The Blue Riband, Submarine Attack and Political Fury

The building of famous warships is, of course, only part of the illustrious history of John Brown’s. For those with an interest in ships – including the men and women who built them – it is the glamour of the great liners that left Clydebank and sailed down the Firth of Clyde and out into the oceans of the world that are perhaps most remembered. The story of one in particular, the Lusitania, is still, more than 100 years after it sank off southern Ireland, a poignant mixture of seagoing triumph and tragedy. The triumph was being for a time the world’s largest passenger ship and the holder of the Blue Riband as the fastest ship on the Atlantic. The tragedy was the death of almost 2,000 passengers and crew when the German submarine U-20 torpedoed her on 7 May 1915.

The Blue Riband was the most highly sought award in the world of shipping from around 1910 and was proudly claimed by ships of many nations. The name Blue Riband came from a term much used in horse racing. For ships it was an unofficial title of a competition with unwritten rules that meant that a liner with the speediest time for an eastbound Atlantic crossing could be called a “record breaker” but the real award only went to the fastest westbound crossing which was considered the more difficult since it went against the Gulf Stream. It is a demonstration of Britain’s importance in world shipping that of the thirty-five liners to hold the record thirteen were Cunarders. Though, in an indication of what was to come in the current world of super cruise liners, the last holder of the famous old accolade was the stylish American liner United States. Indirectly the trophy was responsible for the construction of the Lusitania and her sister ship the Mauretania (built by Swan Hunter).

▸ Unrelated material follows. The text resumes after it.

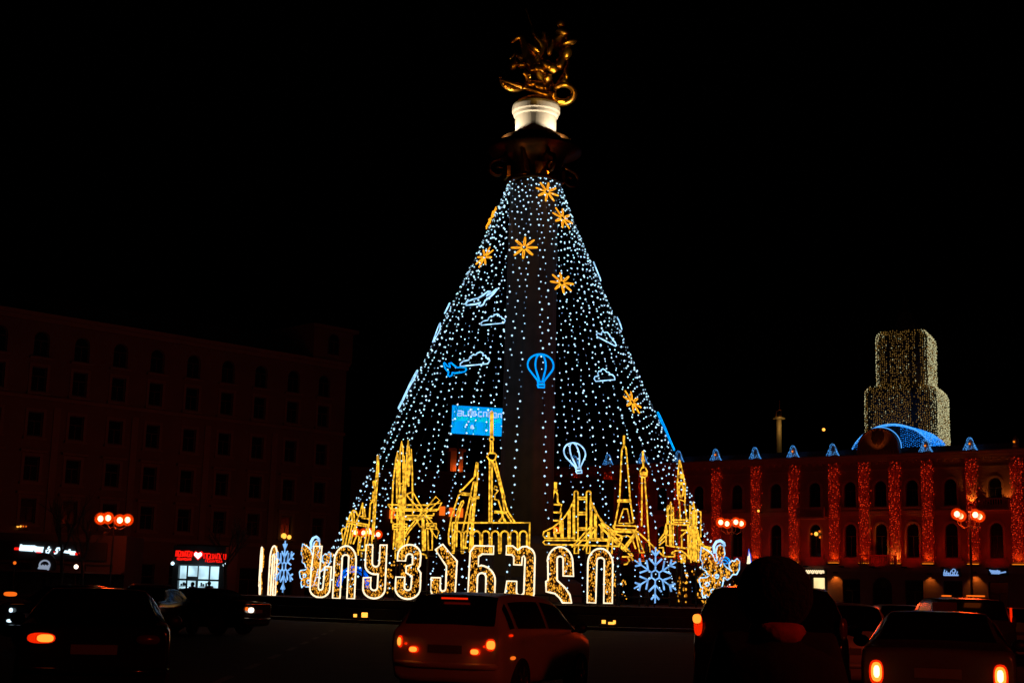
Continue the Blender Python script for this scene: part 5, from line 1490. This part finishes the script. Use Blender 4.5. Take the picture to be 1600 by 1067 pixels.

Cunard had been losing business to the fast ships of German companies Norddeutscher Lloyd (NDL) and the Hamburg America Line (HAPAG). The NDL liner Kaiser Wilhelm der Grosse had taken the Blue Riband from Campania and later HAPAG’s Deauchland also claimed it, among other European liners. If Britain was again to rule the peacetime waves, new ships were needed and the first of the new flyers was to be built at Brown’s. This work involved more than building a new ship. The whole of Brown’s yard needed to be organised so that the ship could be launched diagonally across the Clyde where the river was at its widest, at the point the Cart joined it. The problem was that the ship was nearly 800 feet long and the river was only 610 feet wide. A new slipway taking up the space of two old ones had to be built. This was costly and almost £10,000 was spent on dredging the river. A further sum of almost £70,000, massive for those days, was spent on a new gas and electric plant, extending the dock and providing a huge new crane.